* Given instruction *
Set down, please, exactly the lines below that run from the line with "What Blender Python" to the line with "C = S.collection", both lines included.

* Supplied material *
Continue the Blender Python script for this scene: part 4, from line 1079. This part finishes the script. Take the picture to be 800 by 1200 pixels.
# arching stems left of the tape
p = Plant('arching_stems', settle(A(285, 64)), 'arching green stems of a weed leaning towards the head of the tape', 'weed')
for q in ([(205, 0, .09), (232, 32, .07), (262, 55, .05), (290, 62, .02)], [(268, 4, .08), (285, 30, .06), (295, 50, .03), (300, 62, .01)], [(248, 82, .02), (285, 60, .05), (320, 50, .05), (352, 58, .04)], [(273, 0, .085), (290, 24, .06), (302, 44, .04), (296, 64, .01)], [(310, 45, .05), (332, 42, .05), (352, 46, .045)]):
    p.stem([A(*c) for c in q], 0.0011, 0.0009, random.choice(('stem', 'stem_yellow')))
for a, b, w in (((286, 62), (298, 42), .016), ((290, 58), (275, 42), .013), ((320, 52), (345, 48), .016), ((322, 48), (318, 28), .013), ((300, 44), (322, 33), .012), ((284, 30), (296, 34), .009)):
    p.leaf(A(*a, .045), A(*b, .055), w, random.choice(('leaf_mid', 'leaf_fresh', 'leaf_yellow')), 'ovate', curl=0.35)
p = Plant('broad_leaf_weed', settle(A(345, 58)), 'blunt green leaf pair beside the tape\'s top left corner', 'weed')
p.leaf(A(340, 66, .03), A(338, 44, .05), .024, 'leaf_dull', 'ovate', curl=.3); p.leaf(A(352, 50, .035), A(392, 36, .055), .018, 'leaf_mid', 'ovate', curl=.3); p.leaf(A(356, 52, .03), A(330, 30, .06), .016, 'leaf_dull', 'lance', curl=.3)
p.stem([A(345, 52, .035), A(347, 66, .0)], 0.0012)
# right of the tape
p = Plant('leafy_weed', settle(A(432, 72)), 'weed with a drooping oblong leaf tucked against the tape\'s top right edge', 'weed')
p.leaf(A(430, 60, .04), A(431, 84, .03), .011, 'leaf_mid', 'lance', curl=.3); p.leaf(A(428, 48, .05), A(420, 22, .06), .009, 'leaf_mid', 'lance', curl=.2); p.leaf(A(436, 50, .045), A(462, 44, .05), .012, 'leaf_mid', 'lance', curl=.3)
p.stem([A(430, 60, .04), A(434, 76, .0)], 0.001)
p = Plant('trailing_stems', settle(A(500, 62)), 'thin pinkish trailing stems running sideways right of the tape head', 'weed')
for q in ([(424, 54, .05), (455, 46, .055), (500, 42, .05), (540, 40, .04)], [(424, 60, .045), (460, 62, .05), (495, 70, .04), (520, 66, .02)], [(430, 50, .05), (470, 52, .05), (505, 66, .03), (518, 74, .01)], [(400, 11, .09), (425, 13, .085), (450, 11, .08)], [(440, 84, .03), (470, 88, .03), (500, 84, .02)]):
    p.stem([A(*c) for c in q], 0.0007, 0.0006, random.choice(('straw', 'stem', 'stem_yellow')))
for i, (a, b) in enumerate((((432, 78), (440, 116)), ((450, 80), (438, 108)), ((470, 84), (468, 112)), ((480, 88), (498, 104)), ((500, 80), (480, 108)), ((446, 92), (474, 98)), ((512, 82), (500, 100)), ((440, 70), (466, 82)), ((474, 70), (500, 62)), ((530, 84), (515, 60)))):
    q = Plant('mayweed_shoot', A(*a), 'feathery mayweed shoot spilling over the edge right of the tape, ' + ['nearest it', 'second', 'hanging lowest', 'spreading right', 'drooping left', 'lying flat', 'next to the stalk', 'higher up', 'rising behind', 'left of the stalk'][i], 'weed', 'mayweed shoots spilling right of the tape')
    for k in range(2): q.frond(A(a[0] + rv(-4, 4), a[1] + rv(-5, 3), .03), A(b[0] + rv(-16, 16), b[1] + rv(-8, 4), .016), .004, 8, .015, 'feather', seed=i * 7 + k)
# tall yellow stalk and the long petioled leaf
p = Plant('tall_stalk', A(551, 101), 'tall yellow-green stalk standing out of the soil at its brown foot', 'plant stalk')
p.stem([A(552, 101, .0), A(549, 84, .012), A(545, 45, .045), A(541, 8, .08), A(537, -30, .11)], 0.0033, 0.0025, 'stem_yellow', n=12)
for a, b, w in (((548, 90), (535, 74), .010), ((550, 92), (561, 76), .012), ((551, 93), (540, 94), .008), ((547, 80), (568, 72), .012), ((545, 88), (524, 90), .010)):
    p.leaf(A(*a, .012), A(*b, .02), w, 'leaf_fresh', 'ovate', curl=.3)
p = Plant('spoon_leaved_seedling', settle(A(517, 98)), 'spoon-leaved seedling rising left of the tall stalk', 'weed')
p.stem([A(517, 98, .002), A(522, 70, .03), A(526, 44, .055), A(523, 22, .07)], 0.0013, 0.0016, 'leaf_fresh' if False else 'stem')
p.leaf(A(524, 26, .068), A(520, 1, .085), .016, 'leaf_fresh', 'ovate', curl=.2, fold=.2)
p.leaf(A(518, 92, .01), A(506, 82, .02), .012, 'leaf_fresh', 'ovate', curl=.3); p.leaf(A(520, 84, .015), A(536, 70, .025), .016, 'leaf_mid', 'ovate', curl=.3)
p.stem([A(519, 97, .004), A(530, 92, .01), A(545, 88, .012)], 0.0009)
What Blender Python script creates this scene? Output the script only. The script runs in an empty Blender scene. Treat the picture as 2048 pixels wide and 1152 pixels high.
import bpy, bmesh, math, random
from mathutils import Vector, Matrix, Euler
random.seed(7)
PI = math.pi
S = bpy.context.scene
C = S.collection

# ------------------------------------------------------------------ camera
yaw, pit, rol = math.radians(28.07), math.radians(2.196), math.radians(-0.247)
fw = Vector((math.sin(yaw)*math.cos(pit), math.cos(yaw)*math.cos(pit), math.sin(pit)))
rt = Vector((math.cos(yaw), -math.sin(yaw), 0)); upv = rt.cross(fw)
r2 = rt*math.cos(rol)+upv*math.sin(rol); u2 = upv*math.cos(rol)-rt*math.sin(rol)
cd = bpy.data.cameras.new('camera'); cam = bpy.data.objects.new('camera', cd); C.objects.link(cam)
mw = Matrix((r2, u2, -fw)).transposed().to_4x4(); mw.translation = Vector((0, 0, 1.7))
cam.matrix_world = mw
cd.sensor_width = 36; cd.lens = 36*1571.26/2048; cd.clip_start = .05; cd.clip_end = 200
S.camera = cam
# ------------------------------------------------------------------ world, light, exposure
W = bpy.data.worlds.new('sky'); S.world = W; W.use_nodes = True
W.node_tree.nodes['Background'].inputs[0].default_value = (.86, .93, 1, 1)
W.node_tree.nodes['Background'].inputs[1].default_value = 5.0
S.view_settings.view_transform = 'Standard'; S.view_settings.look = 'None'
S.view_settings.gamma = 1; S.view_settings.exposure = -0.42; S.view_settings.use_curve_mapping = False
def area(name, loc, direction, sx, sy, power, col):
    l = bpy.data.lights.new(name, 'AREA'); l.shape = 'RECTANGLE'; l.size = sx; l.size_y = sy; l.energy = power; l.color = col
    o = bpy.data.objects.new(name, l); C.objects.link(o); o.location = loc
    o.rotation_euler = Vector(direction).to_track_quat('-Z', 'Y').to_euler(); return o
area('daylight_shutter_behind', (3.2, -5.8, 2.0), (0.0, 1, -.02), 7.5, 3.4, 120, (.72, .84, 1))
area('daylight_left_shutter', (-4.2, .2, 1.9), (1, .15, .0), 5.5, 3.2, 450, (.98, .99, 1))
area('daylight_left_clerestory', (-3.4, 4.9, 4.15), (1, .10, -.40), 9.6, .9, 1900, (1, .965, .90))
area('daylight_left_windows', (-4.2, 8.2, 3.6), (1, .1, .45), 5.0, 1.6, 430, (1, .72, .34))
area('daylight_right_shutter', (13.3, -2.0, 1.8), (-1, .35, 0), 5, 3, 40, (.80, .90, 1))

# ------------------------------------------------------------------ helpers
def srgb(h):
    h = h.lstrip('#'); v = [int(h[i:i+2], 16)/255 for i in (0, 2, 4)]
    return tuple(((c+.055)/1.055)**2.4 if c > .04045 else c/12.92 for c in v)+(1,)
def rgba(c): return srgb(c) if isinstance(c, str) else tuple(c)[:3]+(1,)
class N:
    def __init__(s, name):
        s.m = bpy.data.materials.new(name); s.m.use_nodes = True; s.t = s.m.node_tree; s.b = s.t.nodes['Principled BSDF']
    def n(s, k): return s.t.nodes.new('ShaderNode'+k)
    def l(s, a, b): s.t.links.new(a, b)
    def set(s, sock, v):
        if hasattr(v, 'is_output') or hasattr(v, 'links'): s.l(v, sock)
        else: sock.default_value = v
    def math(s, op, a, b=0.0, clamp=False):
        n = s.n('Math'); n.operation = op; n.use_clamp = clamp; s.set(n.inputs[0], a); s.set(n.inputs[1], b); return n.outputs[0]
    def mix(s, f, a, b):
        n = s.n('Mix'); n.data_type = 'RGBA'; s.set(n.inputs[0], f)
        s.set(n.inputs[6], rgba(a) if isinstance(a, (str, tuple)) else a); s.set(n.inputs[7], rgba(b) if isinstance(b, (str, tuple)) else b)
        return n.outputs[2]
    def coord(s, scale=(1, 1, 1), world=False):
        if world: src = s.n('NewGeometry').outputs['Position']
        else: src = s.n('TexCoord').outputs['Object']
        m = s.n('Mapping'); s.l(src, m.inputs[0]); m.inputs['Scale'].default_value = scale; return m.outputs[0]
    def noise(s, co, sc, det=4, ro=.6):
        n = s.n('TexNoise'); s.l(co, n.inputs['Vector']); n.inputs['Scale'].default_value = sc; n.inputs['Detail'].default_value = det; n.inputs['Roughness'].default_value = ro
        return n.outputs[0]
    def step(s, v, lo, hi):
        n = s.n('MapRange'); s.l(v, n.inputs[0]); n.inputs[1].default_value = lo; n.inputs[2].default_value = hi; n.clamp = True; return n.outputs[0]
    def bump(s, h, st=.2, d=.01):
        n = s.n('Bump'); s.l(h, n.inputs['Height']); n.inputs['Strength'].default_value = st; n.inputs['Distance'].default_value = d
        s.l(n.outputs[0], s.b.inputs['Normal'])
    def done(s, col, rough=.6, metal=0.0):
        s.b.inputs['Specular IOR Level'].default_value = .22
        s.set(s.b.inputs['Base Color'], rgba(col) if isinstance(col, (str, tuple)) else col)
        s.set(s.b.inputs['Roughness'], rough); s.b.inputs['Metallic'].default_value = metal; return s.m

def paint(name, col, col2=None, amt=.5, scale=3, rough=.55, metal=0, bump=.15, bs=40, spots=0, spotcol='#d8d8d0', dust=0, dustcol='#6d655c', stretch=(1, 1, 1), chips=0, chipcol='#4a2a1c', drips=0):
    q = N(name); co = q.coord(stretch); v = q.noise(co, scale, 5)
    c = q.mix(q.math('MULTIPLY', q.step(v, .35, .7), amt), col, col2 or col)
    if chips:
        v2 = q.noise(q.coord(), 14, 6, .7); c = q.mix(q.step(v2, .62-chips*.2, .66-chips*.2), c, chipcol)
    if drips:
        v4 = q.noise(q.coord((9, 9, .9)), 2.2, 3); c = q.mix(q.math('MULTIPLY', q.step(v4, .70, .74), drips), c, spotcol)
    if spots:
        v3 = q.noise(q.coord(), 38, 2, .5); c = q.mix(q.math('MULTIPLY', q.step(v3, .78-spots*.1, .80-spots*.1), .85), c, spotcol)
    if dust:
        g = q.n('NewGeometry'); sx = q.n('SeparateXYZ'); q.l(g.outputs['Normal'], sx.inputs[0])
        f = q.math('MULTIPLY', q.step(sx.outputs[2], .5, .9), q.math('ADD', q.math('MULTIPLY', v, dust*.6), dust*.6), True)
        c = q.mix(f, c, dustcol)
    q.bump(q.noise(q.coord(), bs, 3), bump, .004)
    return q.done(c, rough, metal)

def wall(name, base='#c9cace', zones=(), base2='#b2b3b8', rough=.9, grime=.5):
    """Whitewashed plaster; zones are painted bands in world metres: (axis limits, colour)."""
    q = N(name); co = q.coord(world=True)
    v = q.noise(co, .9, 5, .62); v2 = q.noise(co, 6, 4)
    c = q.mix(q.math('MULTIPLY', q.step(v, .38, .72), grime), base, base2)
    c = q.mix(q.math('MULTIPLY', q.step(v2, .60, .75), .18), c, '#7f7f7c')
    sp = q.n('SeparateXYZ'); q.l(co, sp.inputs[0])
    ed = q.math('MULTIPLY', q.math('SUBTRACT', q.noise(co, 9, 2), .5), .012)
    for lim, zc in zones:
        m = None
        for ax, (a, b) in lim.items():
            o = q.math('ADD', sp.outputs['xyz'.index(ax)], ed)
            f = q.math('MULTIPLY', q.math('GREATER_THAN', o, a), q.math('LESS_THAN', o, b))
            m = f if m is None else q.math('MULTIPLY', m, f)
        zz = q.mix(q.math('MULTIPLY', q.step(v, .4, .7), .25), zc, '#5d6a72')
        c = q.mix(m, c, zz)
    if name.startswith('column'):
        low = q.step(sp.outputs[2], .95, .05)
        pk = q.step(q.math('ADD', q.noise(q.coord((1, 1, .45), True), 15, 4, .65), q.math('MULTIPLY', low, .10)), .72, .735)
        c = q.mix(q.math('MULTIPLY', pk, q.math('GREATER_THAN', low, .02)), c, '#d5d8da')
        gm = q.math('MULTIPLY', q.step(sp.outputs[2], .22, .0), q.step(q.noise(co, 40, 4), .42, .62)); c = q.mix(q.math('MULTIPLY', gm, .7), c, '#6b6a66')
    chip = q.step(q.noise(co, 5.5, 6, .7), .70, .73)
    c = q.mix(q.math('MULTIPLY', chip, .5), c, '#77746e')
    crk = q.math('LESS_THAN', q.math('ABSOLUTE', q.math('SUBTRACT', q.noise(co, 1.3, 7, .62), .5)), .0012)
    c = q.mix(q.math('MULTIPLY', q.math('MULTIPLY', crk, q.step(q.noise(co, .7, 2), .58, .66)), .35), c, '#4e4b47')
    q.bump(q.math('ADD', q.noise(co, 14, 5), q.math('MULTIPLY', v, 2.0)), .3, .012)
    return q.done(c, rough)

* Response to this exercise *
What Blender Python script creates this scene? Output the script only. The script runs in an empty Blender scene. Treat the picture as 2048 pixels wide and 1152 pixels high.
import bpy, bmesh, math, random
from mathutils import Vector, Matrix, Euler
random.seed(7)
PI = math.pi
S = bpy.context.scene
C = S.collection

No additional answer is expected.